Wal-Mart has been working with right wing bloggers. It’s a story. Some are up in arms over it. I don’t know who exactly, but I trust they’re out there and that they’re fuming.
Edelman, the PR firm that handles the Wal-Mart account is at the center of this debate. Especially so, due to the fact Edelman is a firm that’s invested heavily in blogging and bloggers–most recently, blogger Steve Rubel, who created Micropersuasion and a blogging practice around it at his previous firm, CooperKatz.
When this story broke, Rubel was on the road and didn’t quickly post something. Therefore, he looked to some as complacent or worse, silenced. B.L. Ochman was one who questioned.
I have to wonder if this story will give Steve Rubel pause as he starts out in Edelman’s employ.
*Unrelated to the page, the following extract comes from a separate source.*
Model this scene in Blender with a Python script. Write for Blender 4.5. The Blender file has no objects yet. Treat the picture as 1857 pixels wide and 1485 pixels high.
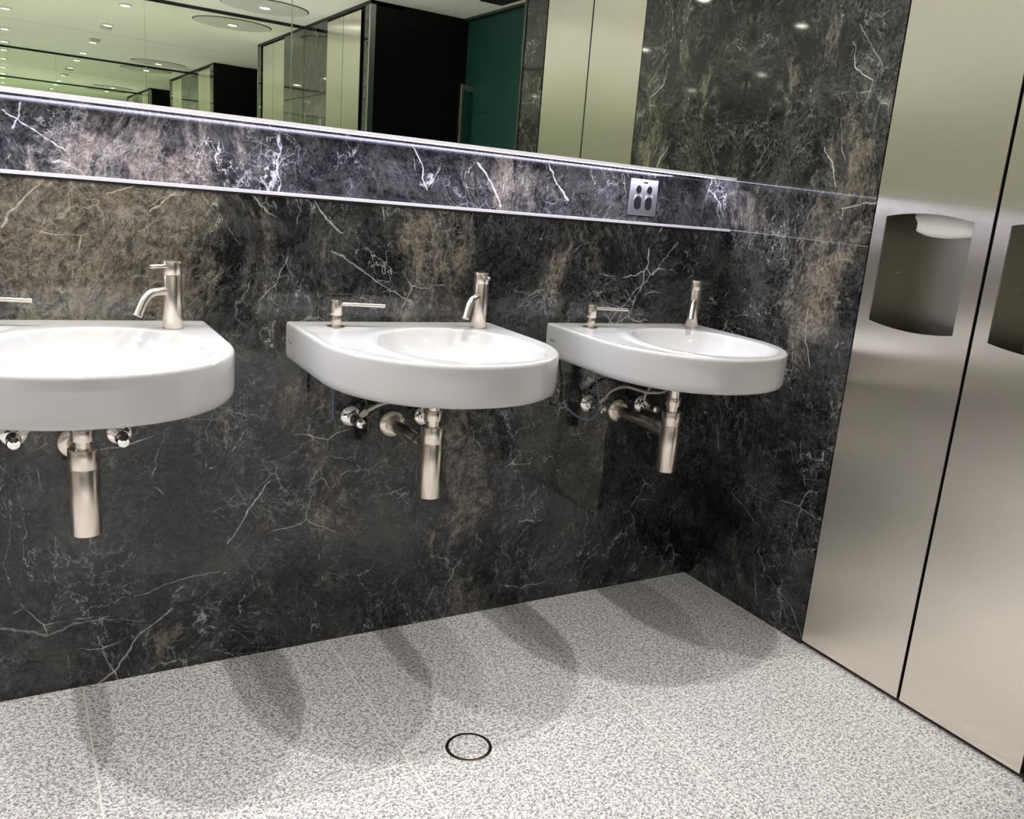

He is strangely silent on his blog, ignoring the story and the blogosphere conversation about Edelman and WalMart’s ethics.
The thing I love about this, is Rubel’s boss, Rick Murray, dropped by Ochman’s place to defend his new hire.
I have to say that as a leader, an employee and as Steve’s boss at Edelman, I wholeheartedly disagree with you on the loss of independence thing.
To be sure, anyone in the service industry has to be sensitive to whether or not her/his post is going to alienate a client.
That said, our firm’s independence, and our leadership’s beliefs mean that our size does not translate to any of our 2000 employees being conversational eunuchs.
From where I sit, this is not a “bigger is automatically badder” issue. This is 100% philosophical. Do you endorse and embrace the new rules or don’t you?
There are complicated parts to this tale. What’s not complicated is Murray’s grace under pressure. Don’t we all want a boss/friend/partner/client to defend us when it matters most?